You could say he’s been fated to play the part of the Carl’s Jr. mascot since attending graduate school in Colorado, where a visiting professor at the National Theatre Conservatory pinned his curriculum to one highly unusual fast food analogy: “[He] would come in and talk about acting as just about making choices … The example that he always used was Carl’s Jr. or Jack-In-the-Box? I just remember this guy saying Carl’s Jr or Jack-in-the-box 7.000 times when I was taking this class, and thinking ‘What is Carl’s Jr. and why is this guy so crazy about it?”

Hille is personally devoted to Five Guys’ double bacon, double cheeseburger, but like any brand spokesman worth his salt, he says he’s looking forward to trying the Carl’s Jr. version on Seventh Avenue, across the street from Madison Square Garden. (As for the beer and wine on tap at the midtown location, he won’t be turning that down, either.)

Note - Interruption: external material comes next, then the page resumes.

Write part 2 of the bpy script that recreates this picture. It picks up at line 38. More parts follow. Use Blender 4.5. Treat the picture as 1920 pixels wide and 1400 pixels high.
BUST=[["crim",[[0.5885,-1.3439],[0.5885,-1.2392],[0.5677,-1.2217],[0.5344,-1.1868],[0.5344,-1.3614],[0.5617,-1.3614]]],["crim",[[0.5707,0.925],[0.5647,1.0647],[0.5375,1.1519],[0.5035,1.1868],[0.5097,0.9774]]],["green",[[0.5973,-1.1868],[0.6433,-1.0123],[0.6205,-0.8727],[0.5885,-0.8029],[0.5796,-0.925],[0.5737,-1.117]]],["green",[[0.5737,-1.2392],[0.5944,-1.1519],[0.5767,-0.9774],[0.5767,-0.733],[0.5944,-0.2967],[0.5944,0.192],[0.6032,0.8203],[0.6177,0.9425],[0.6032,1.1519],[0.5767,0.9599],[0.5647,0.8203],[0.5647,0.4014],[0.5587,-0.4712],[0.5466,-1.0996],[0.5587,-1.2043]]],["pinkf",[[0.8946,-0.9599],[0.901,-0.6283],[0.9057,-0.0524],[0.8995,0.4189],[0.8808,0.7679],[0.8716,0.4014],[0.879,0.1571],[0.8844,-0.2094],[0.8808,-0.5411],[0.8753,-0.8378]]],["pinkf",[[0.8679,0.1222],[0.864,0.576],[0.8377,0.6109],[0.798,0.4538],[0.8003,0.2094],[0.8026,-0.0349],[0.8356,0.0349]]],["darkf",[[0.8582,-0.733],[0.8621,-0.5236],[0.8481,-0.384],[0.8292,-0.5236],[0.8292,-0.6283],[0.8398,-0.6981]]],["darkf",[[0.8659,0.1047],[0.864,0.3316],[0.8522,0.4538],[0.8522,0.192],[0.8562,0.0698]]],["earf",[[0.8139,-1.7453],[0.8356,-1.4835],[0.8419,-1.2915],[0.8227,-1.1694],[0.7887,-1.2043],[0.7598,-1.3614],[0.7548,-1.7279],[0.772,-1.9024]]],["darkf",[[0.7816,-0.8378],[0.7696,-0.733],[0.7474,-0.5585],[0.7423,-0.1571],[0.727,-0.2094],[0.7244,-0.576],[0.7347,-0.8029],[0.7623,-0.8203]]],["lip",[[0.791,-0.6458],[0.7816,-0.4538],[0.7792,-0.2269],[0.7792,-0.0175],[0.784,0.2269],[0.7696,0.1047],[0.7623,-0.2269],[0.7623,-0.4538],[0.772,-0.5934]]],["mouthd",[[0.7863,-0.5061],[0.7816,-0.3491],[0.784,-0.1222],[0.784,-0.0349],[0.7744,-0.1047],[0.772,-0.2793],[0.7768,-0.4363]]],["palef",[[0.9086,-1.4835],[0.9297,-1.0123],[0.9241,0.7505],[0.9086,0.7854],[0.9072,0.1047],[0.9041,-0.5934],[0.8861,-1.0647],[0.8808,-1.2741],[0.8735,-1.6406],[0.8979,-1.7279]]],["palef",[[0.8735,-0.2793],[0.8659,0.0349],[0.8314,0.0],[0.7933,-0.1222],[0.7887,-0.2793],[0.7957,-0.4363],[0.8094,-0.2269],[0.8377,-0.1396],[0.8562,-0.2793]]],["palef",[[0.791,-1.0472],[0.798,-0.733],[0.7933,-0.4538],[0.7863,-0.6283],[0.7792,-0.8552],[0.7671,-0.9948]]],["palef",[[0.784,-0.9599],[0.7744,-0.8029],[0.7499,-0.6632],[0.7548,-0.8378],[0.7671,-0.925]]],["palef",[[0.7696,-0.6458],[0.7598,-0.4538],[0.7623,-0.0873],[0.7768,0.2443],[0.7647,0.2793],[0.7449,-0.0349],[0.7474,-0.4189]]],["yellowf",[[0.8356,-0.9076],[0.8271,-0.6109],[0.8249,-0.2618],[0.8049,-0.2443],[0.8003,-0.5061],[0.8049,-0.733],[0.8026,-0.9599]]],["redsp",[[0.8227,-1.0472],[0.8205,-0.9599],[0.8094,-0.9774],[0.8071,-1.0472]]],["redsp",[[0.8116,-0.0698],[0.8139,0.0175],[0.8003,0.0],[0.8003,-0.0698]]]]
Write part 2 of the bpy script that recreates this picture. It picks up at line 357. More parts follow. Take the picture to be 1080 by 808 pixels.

Does this unconventional gig come with lifetime perks, we have to ask.

‘I don’t know about for life — I hope I get a burger out of this at least,” he says. “I don’t think I’m going to walk into Carl’s Jr. in San Bernardino the next time I’m visiting my parents, and say, ‘I’m sorry, do you know who I am?’”

At the very least, the challenge of emoting in an outfit with stiff, four-fingered gloves, a profile view that is just one red stripe and a smiley face printed on its belly has undoubtedly expanded his range as an actor: “There’s a lot of thumb acting that’s happening in this for me.”

Determined to shine in a crowded fast-food market, Carl’s Jr. is now serving the city its $5 “All-Star” meals, “Thickburgers” made with Black Angus beef patties weighing in at one-third or a half a pound, smaller slider versions and ice cream shakes at both 425 Seventh Ave. and 1201 Surf Ave. in Coney Island.